## INFORMATION SUPPLIED
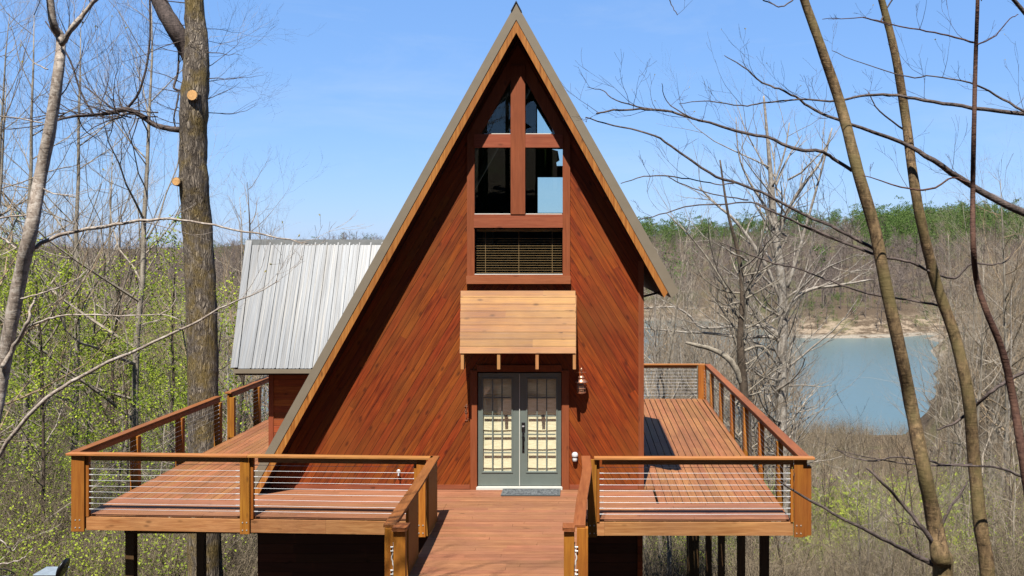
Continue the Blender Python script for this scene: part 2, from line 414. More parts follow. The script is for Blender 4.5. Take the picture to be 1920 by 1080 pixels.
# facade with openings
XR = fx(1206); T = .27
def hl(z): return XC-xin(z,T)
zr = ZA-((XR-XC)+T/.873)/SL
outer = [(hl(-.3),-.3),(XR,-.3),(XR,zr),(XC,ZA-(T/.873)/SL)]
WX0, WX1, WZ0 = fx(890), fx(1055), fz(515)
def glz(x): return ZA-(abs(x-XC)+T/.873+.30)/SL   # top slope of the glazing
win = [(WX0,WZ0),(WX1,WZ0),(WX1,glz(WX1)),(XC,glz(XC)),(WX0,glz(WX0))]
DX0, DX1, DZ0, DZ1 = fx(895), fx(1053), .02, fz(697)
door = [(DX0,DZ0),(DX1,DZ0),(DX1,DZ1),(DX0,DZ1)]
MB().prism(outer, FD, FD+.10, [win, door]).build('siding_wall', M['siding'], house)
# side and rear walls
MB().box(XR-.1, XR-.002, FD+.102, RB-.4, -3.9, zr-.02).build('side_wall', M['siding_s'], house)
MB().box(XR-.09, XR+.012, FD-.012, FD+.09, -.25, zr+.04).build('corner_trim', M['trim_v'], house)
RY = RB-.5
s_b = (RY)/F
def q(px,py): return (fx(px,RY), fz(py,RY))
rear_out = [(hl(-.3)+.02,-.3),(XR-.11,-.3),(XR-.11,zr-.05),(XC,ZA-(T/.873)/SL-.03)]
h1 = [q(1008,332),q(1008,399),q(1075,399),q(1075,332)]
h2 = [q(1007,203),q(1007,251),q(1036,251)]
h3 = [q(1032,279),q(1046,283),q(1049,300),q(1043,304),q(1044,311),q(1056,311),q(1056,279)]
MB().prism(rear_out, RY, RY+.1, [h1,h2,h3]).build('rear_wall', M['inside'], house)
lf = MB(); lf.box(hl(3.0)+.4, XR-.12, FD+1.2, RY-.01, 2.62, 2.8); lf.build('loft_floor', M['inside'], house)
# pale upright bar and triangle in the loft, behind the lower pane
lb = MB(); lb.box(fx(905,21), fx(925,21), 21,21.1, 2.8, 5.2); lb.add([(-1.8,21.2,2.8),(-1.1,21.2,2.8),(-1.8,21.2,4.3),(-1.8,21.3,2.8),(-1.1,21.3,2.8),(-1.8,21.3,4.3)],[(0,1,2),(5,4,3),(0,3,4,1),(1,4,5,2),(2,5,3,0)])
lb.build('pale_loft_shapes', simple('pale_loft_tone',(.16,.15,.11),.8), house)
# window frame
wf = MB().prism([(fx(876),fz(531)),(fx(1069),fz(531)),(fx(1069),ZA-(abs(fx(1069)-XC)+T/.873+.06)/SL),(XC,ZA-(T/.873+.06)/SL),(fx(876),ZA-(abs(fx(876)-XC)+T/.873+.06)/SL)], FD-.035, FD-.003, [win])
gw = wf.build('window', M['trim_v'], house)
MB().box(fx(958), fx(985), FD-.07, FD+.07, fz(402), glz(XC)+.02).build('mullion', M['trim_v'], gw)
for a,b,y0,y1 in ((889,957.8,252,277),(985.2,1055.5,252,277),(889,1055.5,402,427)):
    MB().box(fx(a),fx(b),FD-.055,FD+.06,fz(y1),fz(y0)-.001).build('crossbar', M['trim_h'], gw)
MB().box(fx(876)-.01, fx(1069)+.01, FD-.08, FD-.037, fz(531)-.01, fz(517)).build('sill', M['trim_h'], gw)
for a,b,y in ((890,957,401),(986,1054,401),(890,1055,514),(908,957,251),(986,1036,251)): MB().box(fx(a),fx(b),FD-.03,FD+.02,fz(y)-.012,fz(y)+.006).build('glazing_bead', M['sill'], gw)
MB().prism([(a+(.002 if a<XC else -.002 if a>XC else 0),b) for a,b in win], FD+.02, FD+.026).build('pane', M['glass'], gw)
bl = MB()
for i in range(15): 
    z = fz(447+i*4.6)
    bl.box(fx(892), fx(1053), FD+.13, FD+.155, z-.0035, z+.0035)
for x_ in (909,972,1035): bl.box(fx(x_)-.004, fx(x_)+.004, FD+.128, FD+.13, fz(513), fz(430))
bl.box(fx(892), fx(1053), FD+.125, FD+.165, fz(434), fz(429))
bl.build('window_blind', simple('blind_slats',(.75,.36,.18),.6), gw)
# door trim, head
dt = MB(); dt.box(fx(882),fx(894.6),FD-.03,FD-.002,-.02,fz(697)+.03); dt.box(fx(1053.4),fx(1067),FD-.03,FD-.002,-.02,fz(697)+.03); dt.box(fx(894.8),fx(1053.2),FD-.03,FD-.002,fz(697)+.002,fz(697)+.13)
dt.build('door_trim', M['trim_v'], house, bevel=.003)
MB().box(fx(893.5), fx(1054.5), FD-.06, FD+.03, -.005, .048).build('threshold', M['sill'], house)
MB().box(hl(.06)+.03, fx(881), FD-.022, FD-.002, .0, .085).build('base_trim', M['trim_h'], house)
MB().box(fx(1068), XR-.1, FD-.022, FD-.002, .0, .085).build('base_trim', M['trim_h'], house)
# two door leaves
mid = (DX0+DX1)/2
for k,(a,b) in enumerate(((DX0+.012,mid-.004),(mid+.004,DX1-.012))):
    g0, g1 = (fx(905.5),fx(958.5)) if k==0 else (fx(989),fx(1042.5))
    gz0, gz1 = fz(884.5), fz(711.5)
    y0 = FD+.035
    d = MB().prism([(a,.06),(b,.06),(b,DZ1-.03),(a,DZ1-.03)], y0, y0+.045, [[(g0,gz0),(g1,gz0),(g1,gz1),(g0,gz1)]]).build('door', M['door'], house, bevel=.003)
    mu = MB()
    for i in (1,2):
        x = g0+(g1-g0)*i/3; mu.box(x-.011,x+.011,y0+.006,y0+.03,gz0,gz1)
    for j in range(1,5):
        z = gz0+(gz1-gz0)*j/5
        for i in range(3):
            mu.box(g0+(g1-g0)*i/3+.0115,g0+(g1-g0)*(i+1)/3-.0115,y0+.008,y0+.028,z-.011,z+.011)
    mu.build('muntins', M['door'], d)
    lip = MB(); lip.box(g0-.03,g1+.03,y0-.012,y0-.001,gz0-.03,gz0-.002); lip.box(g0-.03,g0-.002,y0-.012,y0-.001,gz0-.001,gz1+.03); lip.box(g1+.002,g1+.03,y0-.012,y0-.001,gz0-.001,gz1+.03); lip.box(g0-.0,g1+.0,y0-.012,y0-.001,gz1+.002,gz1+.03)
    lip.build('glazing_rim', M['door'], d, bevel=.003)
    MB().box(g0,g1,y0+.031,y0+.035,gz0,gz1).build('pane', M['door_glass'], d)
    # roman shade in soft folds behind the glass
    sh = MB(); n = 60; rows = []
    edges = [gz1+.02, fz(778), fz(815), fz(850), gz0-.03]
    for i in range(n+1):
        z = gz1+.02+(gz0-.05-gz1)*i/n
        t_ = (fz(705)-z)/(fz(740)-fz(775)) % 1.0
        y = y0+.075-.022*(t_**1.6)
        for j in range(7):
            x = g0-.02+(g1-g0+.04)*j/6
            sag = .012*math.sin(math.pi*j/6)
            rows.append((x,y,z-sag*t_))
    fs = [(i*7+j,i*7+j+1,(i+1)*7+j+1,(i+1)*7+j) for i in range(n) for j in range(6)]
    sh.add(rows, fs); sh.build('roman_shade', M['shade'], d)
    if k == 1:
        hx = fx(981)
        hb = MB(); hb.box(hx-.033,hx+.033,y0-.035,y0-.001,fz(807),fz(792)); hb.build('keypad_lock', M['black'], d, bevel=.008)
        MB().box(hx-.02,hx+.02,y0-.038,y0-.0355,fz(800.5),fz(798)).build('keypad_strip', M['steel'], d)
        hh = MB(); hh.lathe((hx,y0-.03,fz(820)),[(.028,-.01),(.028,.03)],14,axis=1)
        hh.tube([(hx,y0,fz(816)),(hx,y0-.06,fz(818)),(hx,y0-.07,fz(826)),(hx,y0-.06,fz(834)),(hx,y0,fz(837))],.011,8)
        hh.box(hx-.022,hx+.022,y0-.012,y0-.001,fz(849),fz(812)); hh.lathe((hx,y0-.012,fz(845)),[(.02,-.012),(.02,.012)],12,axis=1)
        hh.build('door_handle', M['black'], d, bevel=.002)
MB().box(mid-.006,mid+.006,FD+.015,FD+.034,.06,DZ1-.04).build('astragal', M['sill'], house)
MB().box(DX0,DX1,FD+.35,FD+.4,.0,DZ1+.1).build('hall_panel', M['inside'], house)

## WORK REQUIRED
Transcribe exactly, with no pictures, the lines running from the first line of the material through the line holding "[h1,h2,h3]).build('rear_wall', M['inside'], house)".

## ANSWER TO THE TASK
Continue the Blender Python script for this scene: part 2, from line 414. More parts follow. The script is for Blender 4.5. Take the picture to be 1920 by 1080 pixels.
# facade with openings
XR = fx(1206); T = .27
def hl(z): return XC-xin(z,T)
zr = ZA-((XR-XC)+T/.873)/SL
outer = [(hl(-.3),-.3),(XR,-.3),(XR,zr),(XC,ZA-(T/.873)/SL)]
WX0, WX1, WZ0 = fx(890), fx(1055), fz(515)
def glz(x): return ZA-(abs(x-XC)+T/.873+.30)/SL   # top slope of the glazing
win = [(WX0,WZ0),(WX1,WZ0),(WX1,glz(WX1)),(XC,glz(XC)),(WX0,glz(WX0))]
DX0, DX1, DZ0, DZ1 = fx(895), fx(1053), .02, fz(697)
door = [(DX0,DZ0),(DX1,DZ0),(DX1,DZ1),(DX0,DZ1)]
MB().prism(outer, FD, FD+.10, [win, door]).build('siding_wall', M['siding'], house)
# side and rear walls
MB().box(XR-.1, XR-.002, FD+.102, RB-.4, -3.9, zr-.02).build('side_wall', M['siding_s'], house)
MB().box(XR-.09, XR+.012, FD-.012, FD+.09, -.25, zr+.04).build('corner_trim', M['trim_v'], house)
RY = RB-.5
s_b = (RY)/F
def q(px,py): return (fx(px,RY), fz(py,RY))
rear_out = [(hl(-.3)+.02,-.3),(XR-.11,-.3),(XR-.11,zr-.05),(XC,ZA-(T/.873)/SL-.03)]
h1 = [q(1008,332),q(1008,399),q(1075,399),q(1075,332)]
h2 = [q(1007,203),q(1007,251),q(1036,251)]
h3 = [q(1032,279),q(1046,283),q(1049,300),q(1043,304),q(1044,311),q(1056,311),q(1056,279)]
MB().prism(rear_out, RY, RY+.1, [h1,h2,h3]).build('rear_wall', M['inside'], house)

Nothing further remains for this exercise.